Es más lento, el corazón se toma su tiempo, la mente busca con calma donde fijar la atención.
Por fin la casa llena de piano clásico. Se oye grandioso, nadie tiene prisa.
Me regodeo en el olor de las pijamas de los niños antes de sumergirlas en el agua. Disfruto su olor y su estancia, me permito añorarlos antes de tiempo. Y de esa añoranza punzante doy las gracias por la maternidad, por habernos conocido y compartido cuerpo, cama, plato, pocillo, alegrías y pesares.
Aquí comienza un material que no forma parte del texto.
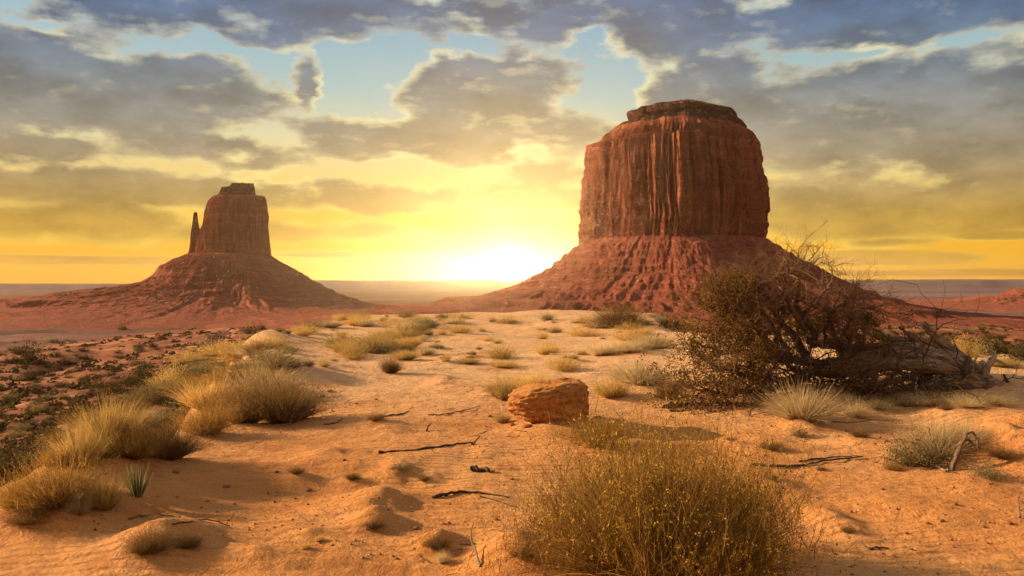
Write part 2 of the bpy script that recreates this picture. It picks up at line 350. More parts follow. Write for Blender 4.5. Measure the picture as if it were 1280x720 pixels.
M_scrub = leaf_mat('dark_scrub', [(.05,.038,.018),(.09,.065,.028),(.06,.05,.022),(.17,.11,.045)], .3)
M_sage = leaf_mat('sage_leaves', [(.19,.14,.07),(.28,.22,.10),(.14,.11,.05),(.38,.28,.13)], .35)
M_flower = leaf_mat('yellow_flowers', [(.60,.36,.04),(.72,.46,.07),(.46,.27,.03)], .5)
M_jun = leaf_mat('juniper_leaves', [(.12,.065,.02),(.22,.12,.03),(.07,.045,.016),(.38,.20,.05)], .45)
M_yucca = leaf_mat('yucca_leaves', [(.06,.10,.04),(.10,.14,.05),(.40,.32,.16)], .2)
def wood_mat(name, a, b, sc=14):
    m, n = mat(name); co = objco(n, 'UV'); 
    st = n.noise(n.v('MULTIPLY', co, (sc, 1.2, 1)), 1.5, 8, .7); ob = n.noise(objco(n), 5, 5, .6)
    c = n.ramp(st, [(.32, tuple(q*.35 for q in a)), (.46, a), (.62, b)]); c = n.mix(n.ss(ob, .5, .7, 0, .6), c, tuple(q*.5 for q in a))
    finish(n, c, .8, .25, st, .9, .03); return m
M_wood = wood_mat('weathered_juniper_wood', (.17,.105,.065), (.40,.27,.165))
M_bark = wood_mat('dark_juniper_bark', (.08,.05,.032), (.16,.10,.06))
M_twig = wood_mat('grey_brown_twigs', (.26,.14,.07), (.46,.27,.13))
M_white = wood_mat('bleached_wood', (.36,.28,.20), (.55,.45,.33))
M_stone, n = mat('red_sandstone_boulder'); co = objco(n)
st = n.noise(n.v('MULTIPLY', co, (1, 1, 3)), 6, 8, .7); c = n.ramp(st, [(.3,(.34,.12,.03)),(.5,(.58,.25,.07)),(.7,(.66,.33,.11))])
c = n.mix(n.ss(n.noise(co, 22, 5, .7), .5, .65, 0, .7), c, (.20,.10,.04)); finish(n, c, .9, .15, n.m('ADD', st, n.noise(co, 30, 6, .7)), 1., .05)
M_peb, n = mat('dark_pebbles'); g = n.n.new('ShaderNodeNewGeometry')
finish(n, n.ramp(g.outputs['Random Per Island'], [(0,(.09,.045,.03)),(.6,(.22,.10,.05)),(1,(.42,.25,.14))]), .9, .2)

# ------------------------------------------------------------------ ground: one sheet to the horizon
fa = np.linspace(-R(40), R(40), 760); side = np.linspace(R(40), R(320), 90)[1:-1]
A = np.concatenate([fa, side]); nA = len(A)
Rr = np.concatenate([[.02, .4, .8, 1.3, 1.8, 2.3], np.exp(np.linspace(math.log(2.7), math.log(60), 620)), np.exp(np.linspace(math.log(61), math.log(1500), 300)), np.exp(np.linspace(math.log(1530), math.log(12500), 70))])
GX = Rr[:, None]*np.sin(A)[None]; GY = Rr[:, None]*np.cos(A)[None]
GZ, GM = HM(GX, GY)
fcs = grid_faces(len(Rr), nA, True)[:, ::-1]
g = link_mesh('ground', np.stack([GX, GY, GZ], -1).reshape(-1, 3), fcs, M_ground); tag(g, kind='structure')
a_ = g.data.attributes.new('dune', 'FLOAT', 'POINT'); a_.data.foreach_set('value', GM.ravel().astype(np.float32))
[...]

En la cocina todo está sucio, el lavaplatos por más que nos turnemos para lavar, siempre está lleno.
La última tanda la lavó el pequeño Amaru, dejó todo grasoso y no lo volví a lavar, en honor a sus esfuerzos para lidiar con la esponjilla, el jabón y el peso de la olla grande.
Me apetece tomar el sol desnuda. Un nudo me ata la garganta, esa angustia recurrente. La imposibilidad de definirme a través de las acciones.
Acidez mientras me tumbo boca abajo, miedo al futuro. Miedo a perder esta linda casa y a perder nuevamente la tranquilidad.
Los retratos que pinto son ahora rápidos y contundentes, hay muchos platos por lavar y hay que barrer todos los días. Su carita sucia me distrae, sus patitas de cachorro me derriten cada tanto olfateando profundo entre sus coyunturas. Se me olvida que es un perro.
Las cosas van perdiendo poco a poco su nombre. Extensiones de nosotros mismos ahora . El pequeño Amaru descubre la paprika en las papas que antes comía mecánicamente. Entre palabra y palabra – que escribe en su cuaderno de tareas- una mecida en la hamaca. Silencio. Ella-la señorita bonita- piensa, no se en qué. Piensa mucho en su cama tendida , mirando por la ventana. Noto que no mira a ningún lado, pienso que observa el reflejo del sol sobre las piedras , imaginando su calor. No se anima a salir. Lee y piensa. A ratos se ríe sola.
Y yo desde mi silla frente al computador me debato entre ser quien hace o ser quien contempla.